Billionaires Vs Tribal Population
India has always been portrayed by capitalist apologists as a success story of capitalism but, in reality, there is a dark underbelly. One element of this is the land grab of tribal and farming areas, a decade ago openly described as the “the biggest land grabbing since Columbus.” Typical is what has happened in Bastar.
Bastar district grabbed by Tata
There is a strong concentration of wealth among a few super-rich capitalists in India. The names of Ambani and Adani keep coming up. There is also Ratan Tata, the owner of one of the largest Indian companies. He is the owner of TATA Enterprise, which was set up by his grandfather and soon became a very large company. Ratan Tata is presented in India as an example of modesty and charity, a great philanthropist and a model for capitalism.
However, there is another side to this. In the early 2010s, the Tata company appropriated a large plot of land in a tribal area in the Bastar district, in the state of Chhattisgarh. In the decade since then, no government has been prepared to deliver any justice for the tribal people of India whose lives are still under threat.
Chhattisgarh is a state largely dominated by tribal communities, many of whom live in the dense forests. Tata decided to set up a steel plant there, coincidentally in an area inhabited by tribal people. They have lived there for centuries, where they farm the land, which is their only source of income. It also defines their identity. The capitalist elite stigmatises them as backward and refuses their let them get involved in society. The ancestral villages disappeared without proper compensation and, above all, without the prior consent of their inhabitants.

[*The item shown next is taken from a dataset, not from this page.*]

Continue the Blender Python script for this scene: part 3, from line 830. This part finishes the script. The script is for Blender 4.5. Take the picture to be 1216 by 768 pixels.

Anti-Development narrative
The general narrative against the tribal population is that the rights they are claiming are false and ‘anti-development’. They are presented by the capitalist media as an obstacle to the development of the region. Efforts to dehumanize them are used to justify the crimes of large corporations.
The local authorities play a disingenuous role in the landgrab. The Bastar district administration in Chhattisgarh did everything possible to make things easy for Tata. For instance, there was a legally mandated public hearing, but without following the proper procedures. Officially, the affected villagers should be heard. But the hearing itself was held at the district government offices, 30 km from the affected villages.
The objective was clear: to keep the villagers who were opposed to the project away from the hearing. The entire drama was enacted to show that the mandatory public hearing was held. But it was a sham by the district administration that included only a few affected villagers, but mostly people who had been hired by the district administration or had an interest in the Tata project.
The steel plant that was promised would develop the region did not materialise. After the lives of the villagers were turned upside down, Tata decided that the steel plant would not be profitable enough and the plans were withdrawn. The result was that the land was taken from the villagers without any compensation, and no steel plant was built. Once again, working people and the oppressed fell victim to the profit motive.
The working class and the oppressed must respond
This was not the first time that the indigenous people have been cheated by the capitalists, and it will not be the last. The working class and the oppressed must turn not only against individual capitalists and their corporations, but against the whole system. The tribal villages are insulted by the bourgeoisie as ‘backward and illiterate’. Together with the working class in the urban areas and other oppressed people in the rural areas, the villagers can make it clear that they are not alone in their struggle for rights.
This struggle is part of the wider resistance to the capitalist class and its attempts to subjugate workers, peasants and other oppressed groups alike to its relentless pursuit of profit. No hope can be placed in the governments and corporate parties: the tribal people of Bastar have known three different governments in Delhi, but none has taken their demands seriously. The reason is that they all defend the interests of the capitalists.
The central government is currently seeking to increase coal production to 1 billion tonnes in response to the global energy crisis. This again threatens many tribal communities in the eastern states of Orissa, Jharkhand and Chhattisgarh. 55 new mines are planned and the expansion of 193 existing mines. In 80% of the cases, the land belongs to the indigenous people. Any protest against the projects is dismissed as ‘anti-national’. Increasing coal production will also have terrible ecological consequences. Internationally, Modi likes to portray the country as green and in balance with the planet, while almost 70% of the country’s electricity comes from coal.
The working people and the oppressed must defend their interests. This is done by organising ourselves and waging the class struggle. Together with all the oppressed, we are stronger in this. This can form the basis for socialist change in which any form of development is democratically decided by the workers, villagers and the community at large. Only then will development occur with respect for the majority of the population, the environment and the ancestral traditions of tribal peoples.